EXERCISE TASK: Leave out the pictures and repeat the rest of the material exactly.

INFORMATION SUPPLIED:

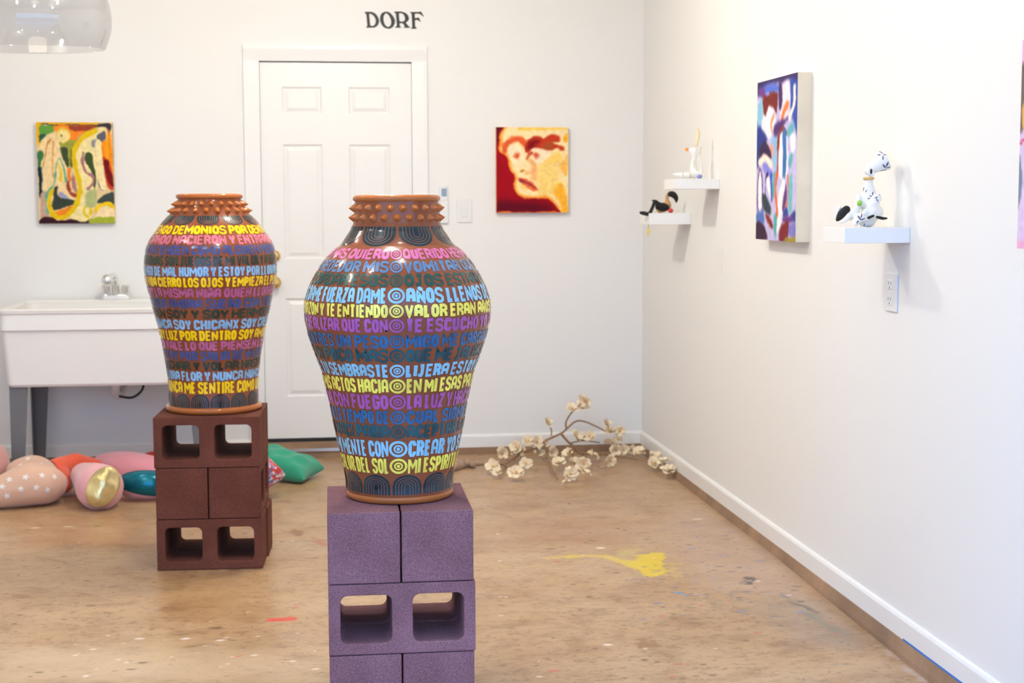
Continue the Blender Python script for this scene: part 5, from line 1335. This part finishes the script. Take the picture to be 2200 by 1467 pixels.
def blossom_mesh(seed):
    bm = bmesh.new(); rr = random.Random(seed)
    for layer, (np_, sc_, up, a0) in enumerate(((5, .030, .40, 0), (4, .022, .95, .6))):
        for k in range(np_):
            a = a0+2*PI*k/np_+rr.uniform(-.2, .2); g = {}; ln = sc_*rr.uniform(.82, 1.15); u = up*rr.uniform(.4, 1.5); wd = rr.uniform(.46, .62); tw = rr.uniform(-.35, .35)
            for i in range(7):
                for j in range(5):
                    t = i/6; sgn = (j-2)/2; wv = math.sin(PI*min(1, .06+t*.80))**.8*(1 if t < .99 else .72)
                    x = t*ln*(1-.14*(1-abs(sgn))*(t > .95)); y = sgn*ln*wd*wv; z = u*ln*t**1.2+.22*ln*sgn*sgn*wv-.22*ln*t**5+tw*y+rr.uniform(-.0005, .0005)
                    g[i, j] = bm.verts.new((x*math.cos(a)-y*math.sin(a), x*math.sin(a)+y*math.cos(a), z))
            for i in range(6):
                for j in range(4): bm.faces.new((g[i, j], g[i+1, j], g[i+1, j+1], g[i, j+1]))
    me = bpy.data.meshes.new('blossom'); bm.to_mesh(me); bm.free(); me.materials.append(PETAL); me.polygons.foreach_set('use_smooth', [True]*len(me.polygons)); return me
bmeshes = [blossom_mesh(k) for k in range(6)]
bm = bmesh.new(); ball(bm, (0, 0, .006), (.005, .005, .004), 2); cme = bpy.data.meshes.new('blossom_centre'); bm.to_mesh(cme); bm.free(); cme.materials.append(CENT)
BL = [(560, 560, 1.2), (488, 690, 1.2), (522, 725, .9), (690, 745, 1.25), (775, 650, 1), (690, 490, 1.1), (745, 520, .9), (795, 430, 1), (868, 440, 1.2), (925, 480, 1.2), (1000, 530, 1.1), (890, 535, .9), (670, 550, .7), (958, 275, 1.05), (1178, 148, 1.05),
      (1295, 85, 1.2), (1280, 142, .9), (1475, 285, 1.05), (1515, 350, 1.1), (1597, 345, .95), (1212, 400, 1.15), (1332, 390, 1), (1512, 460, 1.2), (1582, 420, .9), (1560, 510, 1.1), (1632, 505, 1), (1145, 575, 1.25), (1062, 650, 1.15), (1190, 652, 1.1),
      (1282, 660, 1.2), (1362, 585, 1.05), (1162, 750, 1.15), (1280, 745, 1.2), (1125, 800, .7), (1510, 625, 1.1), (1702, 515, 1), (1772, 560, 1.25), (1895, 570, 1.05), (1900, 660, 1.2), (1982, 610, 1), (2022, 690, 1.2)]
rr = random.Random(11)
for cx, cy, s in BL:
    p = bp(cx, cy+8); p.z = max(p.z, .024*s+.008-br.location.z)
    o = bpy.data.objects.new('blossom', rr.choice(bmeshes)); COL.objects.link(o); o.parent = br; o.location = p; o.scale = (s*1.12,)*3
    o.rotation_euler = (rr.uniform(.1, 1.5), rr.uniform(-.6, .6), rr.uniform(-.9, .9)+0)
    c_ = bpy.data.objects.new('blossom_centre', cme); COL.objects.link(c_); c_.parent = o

EXERCISE OUTPUT:
Continue the Blender Python script for this scene: part 5, from line 1335. This part finishes the script. Take the picture to be 2200 by 1467 pixels.
def blossom_mesh(seed):
    bm = bmesh.new(); rr = random.Random(seed)
    for layer, (np_, sc_, up, a0) in enumerate(((5, .030, .40, 0), (4, .022, .95, .6))):
        for k in range(np_):
            a = a0+2*PI*k/np_+rr.uniform(-.2, .2); g = {}; ln = sc_*rr.uniform(.82, 1.15); u = up*rr.uniform(.4, 1.5); wd = rr.uniform(.46, .62); tw = rr.uniform(-.35, .35)
            for i in range(7):
                for j in range(5):
                    t = i/6; sgn = (j-2)/2; wv = math.sin(PI*min(1, .06+t*.80))**.8*(1 if t < .99 else .72)
                    x = t*ln*(1-.14*(1-abs(sgn))*(t > .95)); y = sgn*ln*wd*wv; z = u*ln*t**1.2+.22*ln*sgn*sgn*wv-.22*ln*t**5+tw*y+rr.uniform(-.0005, .0005)
                    g[i, j] = bm.verts.new((x*math.cos(a)-y*math.sin(a), x*math.sin(a)+y*math.cos(a), z))
            for i in range(6):
                for j in range(4): bm.faces.new((g[i, j], g[i+1, j], g[i+1, j+1], g[i, j+1]))
    me = bpy.data.meshes.new('blossom'); bm.to_mesh(me); bm.free(); me.materials.append(PETAL); me.polygons.foreach_set('use_smooth', [True]*len(me.polygons)); return me
bmeshes = [blossom_mesh(k) for k in range(6)]
bm = bmesh.new(); ball(bm, (0, 0, .006), (.005, .005, .004), 2); cme = bpy.data.meshes.new('blossom_centre'); bm.to_mesh(cme); bm.free(); cme.materials.append(CENT)
BL = [(560, 560, 1.2), (488, 690, 1.2), (522, 725, .9), (690, 745, 1.25), (775, 650, 1), (690, 490, 1.1), (745, 520, .9), (795, 430, 1), (868, 440, 1.2), (925, 480, 1.2), (1000, 530, 1.1), (890, 535, .9), (670, 550, .7), (958, 275, 1.05), (1178, 148, 1.05),
      (1295, 85, 1.2), (1280, 142, .9), (1475, 285, 1.05), (1515, 350, 1.1), (1597, 345, .95), (1212, 400, 1.15), (1332, 390, 1), (1512, 460, 1.2), (1582, 420, .9), (1560, 510, 1.1), (1632, 505, 1), (1145, 575, 1.25), (1062, 650, 1.15), (1190, 652, 1.1),
      (1282, 660, 1.2), (1362, 585, 1.05), (1162, 750, 1.15), (1280, 745, 1.2), (1125, 800, .7), (1510, 625, 1.1), (1702, 515, 1), (1772, 560, 1.25), (1895, 570, 1.05), (1900, 660, 1.2), (1982, 610, 1), (2022, 690, 1.2)]
rr = random.Random(11)
for cx, cy, s in BL:
    p = bp(cx, cy+8); p.z = max(p.z, .024*s+.008-br.location.z)
    o = bpy.data.objects.new('blossom', rr.choice(bmeshes)); COL.objects.link(o); o.parent = br; o.location = p; o.scale = (s*1.12,)*3
    o.rotation_euler = (rr.uniform(.1, 1.5), rr.uniform(-.6, .6), rr.uniform(-.9, .9)+0)
    c_ = bpy.data.objects.new('blossom_centre', cme); COL.objects.link(c_); c_.parent = o